Mag der Grund für die Beschränkung des sachlichen Geltungsbereiches des Lawinenerlasses auf Kleinseilbahnen und Schlepplifte auch in den Zuständigkeitsvorschriften liegen, (weil nur für Kleinseilbahnen und Schlepplifte die Landeshauptmänner als dem Bundesminister für öffentliche Wirtschaft und Verkehr untergeordnete Behörden zuständig sind, für Hauptseilbahnen hingegen der Bundesminister für öffentliche Wirtschaft und Verkehr selbst zuständig ist) und mag sich auch die Verwaltungspraxis des für Hauptseilbahnen zuständigen Bundesministers für öffentliche Wirtschaft und Verkehr, wie der Anlaßfall zeigt, der Grundsätze des Erlasses in analoger Weise bedienen, so ändert dies nichts daran, daß der vom Bundesminister für Verkehr an die Landeshauptleute gerichtete Erlaß vom 22. Jänner 1975 als solcher jedenfalls schon seinem Wortlaut nach nur für Kleinseilbahnen und Schlepplifte Geltung besitzt.
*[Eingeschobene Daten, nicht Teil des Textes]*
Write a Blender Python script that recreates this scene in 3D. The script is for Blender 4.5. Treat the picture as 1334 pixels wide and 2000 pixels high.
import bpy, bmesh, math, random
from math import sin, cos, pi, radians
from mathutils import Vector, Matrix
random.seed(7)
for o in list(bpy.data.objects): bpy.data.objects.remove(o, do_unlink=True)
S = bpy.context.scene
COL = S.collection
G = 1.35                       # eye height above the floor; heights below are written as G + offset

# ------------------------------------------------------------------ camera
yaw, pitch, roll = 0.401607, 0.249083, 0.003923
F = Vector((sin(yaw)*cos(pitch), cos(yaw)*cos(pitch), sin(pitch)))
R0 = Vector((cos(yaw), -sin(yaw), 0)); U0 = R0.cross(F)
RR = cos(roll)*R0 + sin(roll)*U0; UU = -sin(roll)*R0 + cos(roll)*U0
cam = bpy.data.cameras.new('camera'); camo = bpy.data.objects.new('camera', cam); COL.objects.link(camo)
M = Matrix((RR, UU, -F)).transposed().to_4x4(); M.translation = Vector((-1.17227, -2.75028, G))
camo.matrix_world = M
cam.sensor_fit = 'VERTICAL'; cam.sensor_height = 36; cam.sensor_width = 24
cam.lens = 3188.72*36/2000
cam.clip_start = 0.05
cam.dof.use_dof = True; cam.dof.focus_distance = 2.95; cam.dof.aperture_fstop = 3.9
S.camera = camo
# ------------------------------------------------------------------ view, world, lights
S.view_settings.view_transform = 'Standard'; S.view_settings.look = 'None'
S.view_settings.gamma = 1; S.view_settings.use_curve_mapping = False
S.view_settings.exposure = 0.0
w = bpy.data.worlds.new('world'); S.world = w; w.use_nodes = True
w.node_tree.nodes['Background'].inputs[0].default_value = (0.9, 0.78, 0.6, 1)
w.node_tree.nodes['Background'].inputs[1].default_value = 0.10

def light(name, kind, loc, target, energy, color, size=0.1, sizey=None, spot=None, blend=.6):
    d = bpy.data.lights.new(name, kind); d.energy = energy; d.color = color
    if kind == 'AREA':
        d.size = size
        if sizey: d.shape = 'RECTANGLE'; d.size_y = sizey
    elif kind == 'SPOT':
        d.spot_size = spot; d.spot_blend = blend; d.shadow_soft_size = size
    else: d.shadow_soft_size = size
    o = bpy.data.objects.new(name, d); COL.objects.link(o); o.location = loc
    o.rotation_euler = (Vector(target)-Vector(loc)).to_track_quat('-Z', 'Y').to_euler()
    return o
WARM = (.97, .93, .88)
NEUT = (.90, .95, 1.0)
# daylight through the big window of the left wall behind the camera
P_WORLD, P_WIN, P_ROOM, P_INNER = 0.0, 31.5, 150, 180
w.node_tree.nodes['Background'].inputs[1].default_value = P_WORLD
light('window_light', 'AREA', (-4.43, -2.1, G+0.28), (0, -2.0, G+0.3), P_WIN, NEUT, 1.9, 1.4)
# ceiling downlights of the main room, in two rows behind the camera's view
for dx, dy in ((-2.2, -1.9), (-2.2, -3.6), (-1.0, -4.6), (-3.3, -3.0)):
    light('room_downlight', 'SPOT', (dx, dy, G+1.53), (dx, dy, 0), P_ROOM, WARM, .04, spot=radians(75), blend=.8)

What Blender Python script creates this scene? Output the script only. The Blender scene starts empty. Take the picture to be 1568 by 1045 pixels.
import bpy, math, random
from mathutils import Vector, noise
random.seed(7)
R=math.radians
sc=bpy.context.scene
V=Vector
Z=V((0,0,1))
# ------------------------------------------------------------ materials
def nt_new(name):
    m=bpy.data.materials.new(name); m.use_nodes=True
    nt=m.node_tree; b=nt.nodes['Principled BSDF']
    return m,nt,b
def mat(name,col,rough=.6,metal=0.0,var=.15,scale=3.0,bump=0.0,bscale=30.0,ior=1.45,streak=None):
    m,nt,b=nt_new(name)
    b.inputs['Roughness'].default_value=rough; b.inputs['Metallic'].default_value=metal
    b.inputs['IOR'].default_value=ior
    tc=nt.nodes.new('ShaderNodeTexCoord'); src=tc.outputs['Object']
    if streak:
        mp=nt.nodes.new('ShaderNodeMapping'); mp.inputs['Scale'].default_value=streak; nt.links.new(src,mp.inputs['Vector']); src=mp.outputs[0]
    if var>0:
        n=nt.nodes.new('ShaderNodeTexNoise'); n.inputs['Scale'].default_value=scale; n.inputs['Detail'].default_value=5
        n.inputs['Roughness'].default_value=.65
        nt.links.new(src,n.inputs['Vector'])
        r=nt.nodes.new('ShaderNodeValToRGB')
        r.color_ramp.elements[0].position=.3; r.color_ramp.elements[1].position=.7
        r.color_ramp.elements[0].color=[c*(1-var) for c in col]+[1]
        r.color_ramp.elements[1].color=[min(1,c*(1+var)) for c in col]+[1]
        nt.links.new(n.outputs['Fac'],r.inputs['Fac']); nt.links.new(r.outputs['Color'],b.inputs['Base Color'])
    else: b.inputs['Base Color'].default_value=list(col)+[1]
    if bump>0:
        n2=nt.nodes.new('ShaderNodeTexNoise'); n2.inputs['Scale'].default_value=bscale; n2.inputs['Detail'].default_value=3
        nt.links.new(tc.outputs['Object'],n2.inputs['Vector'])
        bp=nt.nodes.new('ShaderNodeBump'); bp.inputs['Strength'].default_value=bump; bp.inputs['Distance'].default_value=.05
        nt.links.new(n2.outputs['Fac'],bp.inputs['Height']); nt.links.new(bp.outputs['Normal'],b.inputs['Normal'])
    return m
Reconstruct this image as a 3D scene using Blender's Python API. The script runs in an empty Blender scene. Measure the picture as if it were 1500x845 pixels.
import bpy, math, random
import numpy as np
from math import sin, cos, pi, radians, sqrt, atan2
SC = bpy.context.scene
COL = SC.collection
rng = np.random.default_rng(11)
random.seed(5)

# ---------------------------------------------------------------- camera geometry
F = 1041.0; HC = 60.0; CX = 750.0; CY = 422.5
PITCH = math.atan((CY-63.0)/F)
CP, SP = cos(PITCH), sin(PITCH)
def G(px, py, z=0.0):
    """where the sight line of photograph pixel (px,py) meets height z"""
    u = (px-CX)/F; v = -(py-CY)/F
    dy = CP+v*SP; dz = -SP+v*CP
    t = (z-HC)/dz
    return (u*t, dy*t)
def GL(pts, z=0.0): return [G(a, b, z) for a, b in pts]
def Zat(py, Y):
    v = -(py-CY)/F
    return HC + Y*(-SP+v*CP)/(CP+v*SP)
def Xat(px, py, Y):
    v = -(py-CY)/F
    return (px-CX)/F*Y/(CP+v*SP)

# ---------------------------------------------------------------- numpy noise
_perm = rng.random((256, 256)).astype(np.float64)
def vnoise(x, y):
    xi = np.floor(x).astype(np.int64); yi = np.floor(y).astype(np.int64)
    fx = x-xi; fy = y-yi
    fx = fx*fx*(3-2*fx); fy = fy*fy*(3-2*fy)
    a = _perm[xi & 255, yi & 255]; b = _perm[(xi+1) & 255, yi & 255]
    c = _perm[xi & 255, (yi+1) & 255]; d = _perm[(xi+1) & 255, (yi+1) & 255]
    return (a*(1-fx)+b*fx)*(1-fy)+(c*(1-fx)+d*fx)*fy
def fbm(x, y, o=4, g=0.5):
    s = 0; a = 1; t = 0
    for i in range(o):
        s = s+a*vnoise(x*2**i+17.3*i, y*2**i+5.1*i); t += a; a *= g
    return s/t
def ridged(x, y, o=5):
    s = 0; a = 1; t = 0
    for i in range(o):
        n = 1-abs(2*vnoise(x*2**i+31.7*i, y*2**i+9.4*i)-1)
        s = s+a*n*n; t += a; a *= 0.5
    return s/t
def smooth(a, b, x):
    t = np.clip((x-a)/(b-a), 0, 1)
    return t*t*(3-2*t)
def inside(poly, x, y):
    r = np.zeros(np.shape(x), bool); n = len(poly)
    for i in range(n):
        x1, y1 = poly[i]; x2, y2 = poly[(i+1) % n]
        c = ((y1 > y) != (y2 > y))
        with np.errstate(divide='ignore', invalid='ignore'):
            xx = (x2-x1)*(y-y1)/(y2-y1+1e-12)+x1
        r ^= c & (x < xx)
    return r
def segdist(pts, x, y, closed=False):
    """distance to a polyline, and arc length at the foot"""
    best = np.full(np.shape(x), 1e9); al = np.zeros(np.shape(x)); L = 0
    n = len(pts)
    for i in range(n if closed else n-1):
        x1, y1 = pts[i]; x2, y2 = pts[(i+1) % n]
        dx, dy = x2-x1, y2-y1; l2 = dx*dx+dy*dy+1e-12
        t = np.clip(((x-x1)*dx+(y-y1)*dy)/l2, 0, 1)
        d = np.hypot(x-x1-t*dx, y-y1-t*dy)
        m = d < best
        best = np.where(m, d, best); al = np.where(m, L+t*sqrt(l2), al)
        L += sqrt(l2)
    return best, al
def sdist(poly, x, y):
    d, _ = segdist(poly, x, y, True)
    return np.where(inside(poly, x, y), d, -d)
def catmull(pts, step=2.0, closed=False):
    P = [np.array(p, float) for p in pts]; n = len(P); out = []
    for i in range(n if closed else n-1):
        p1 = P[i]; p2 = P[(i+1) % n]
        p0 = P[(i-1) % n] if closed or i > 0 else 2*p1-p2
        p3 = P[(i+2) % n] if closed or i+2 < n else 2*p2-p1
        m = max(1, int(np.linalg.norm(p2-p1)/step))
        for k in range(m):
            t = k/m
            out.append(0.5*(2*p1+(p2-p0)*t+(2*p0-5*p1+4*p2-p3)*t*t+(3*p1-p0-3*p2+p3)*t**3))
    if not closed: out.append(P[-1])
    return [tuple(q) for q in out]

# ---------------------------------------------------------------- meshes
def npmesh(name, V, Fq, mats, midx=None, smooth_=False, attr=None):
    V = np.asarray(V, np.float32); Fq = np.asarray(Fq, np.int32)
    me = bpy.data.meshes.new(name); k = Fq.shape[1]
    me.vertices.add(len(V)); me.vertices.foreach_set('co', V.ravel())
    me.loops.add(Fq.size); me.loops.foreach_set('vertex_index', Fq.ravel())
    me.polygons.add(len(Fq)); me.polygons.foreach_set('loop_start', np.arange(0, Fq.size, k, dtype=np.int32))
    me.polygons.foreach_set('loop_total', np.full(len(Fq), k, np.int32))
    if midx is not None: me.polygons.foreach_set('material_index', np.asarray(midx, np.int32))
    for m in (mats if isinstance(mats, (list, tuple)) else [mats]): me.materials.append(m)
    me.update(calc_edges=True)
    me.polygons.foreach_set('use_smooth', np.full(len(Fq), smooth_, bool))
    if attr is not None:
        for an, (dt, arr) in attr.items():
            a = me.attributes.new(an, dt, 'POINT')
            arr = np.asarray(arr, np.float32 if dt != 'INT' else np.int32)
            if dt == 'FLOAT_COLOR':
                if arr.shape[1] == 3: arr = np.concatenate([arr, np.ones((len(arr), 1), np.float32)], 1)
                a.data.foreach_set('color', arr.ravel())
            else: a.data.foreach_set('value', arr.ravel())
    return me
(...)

Seine Anwendung in einem Verfahren zur Konzessionierung einer Hauptseilbahn erscheint schlechterdings denkunmöglich.
Ist der zitierte Erlaß jedoch für die Entscheidung über die zu B1465/88 beim Verfassungsgerichtshof anhängige Beschwerde nicht präjudiziell, so ist das Verordnungsprüfungsverfahren schon aus diesem Grunde unzulässig.
Das Verfahren war sohin einzustellen.
Schlagworte
Eisenbahnrecht, VfGH / PräjudizialitätEuropean Case Law Identifier (ECLI)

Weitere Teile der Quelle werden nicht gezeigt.